129.8
Towards a Comparative Account of Scottish and Romanian Involved Fathering

Tuesday, 17 July 2018
Location: 714B (MTCC SOUTH BUILDING)
Distributed Paper
Alexandra MACHT, dr., United Kingdom
Europe is a vast assembly of different cultures wherein family lives unfold according to a variety of classed practices. As representatives of the West and the East of Europe, Scottish and Romanian involved fathers practice fathering in slightly different ways even if they have similar conceptions of what constitutes intimate fathering. Drawing from empirical research based on 47 qualitative interviews with Scottish and Romanian resident and non-resident, working-class and middle-class fathers, I attempt to trace the differences and similarities in how involved fathers love their children and how in the process they re-create their masculine identity. As they shift between the provider role to the nurturing father, men also shift emotionally from stoicism to increased intimacy. However the varied socio-economic influences and relational pressures that exist in their cultural environment create different expectations.
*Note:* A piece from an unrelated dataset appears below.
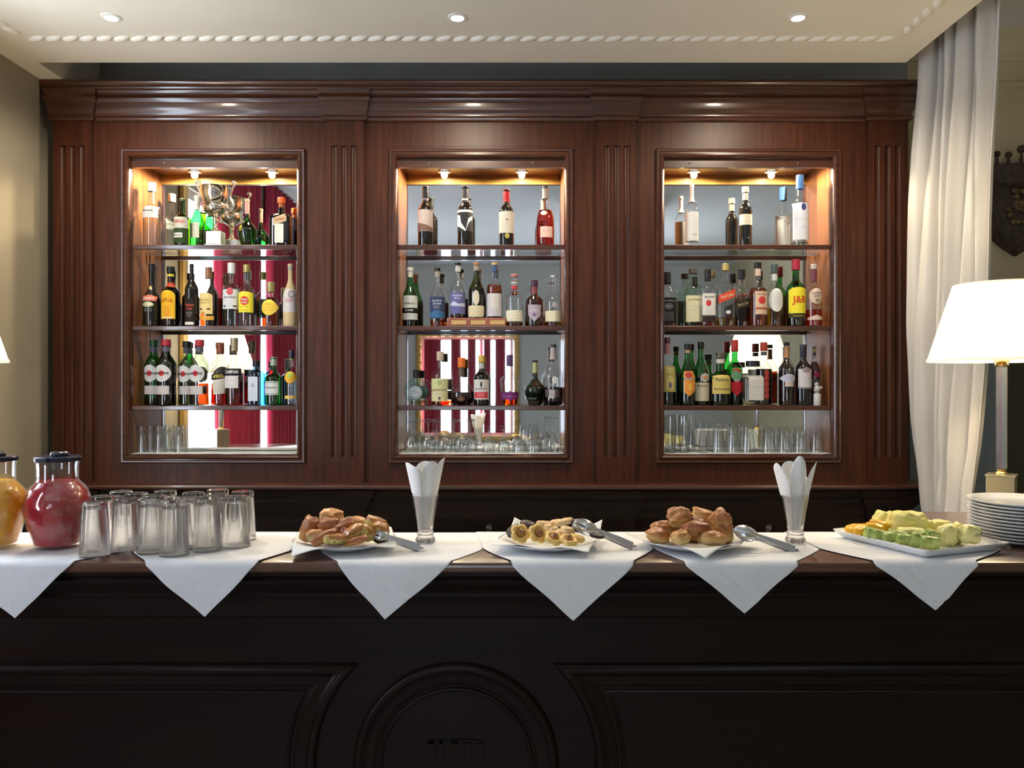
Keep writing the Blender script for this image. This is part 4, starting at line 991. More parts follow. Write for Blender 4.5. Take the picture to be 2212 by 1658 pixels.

It has been argued that Scottish fathers are characterized by the cultural values of grit an autonomy and Romanian fathers by those of warmth and collectivism, but the findings of my research show that fathers believe that loving their children will help them develop into individuals which expound the reverse of such cultural prerogatives: that their Romanian children can become more confident and active in their social environment, and that their Scottish children can become more warm and sociable. Scottish fathers in their role as romantic partners also value individualism, while Romanian fathers prize a shared sense of collective identity. Therefore, using the incremental transformation of European fathering as a background, in this paper I will present the different construction of masculine emotionality according to a relatively neglected sample of European fathers: Scottish and Romanian ones. This serves to unmask the role of collectivism and individualism in reshaping the culture of parenthood, particularly in respect to (and following from Hochschild’s conceptualization) the increasing commodification of intimate life.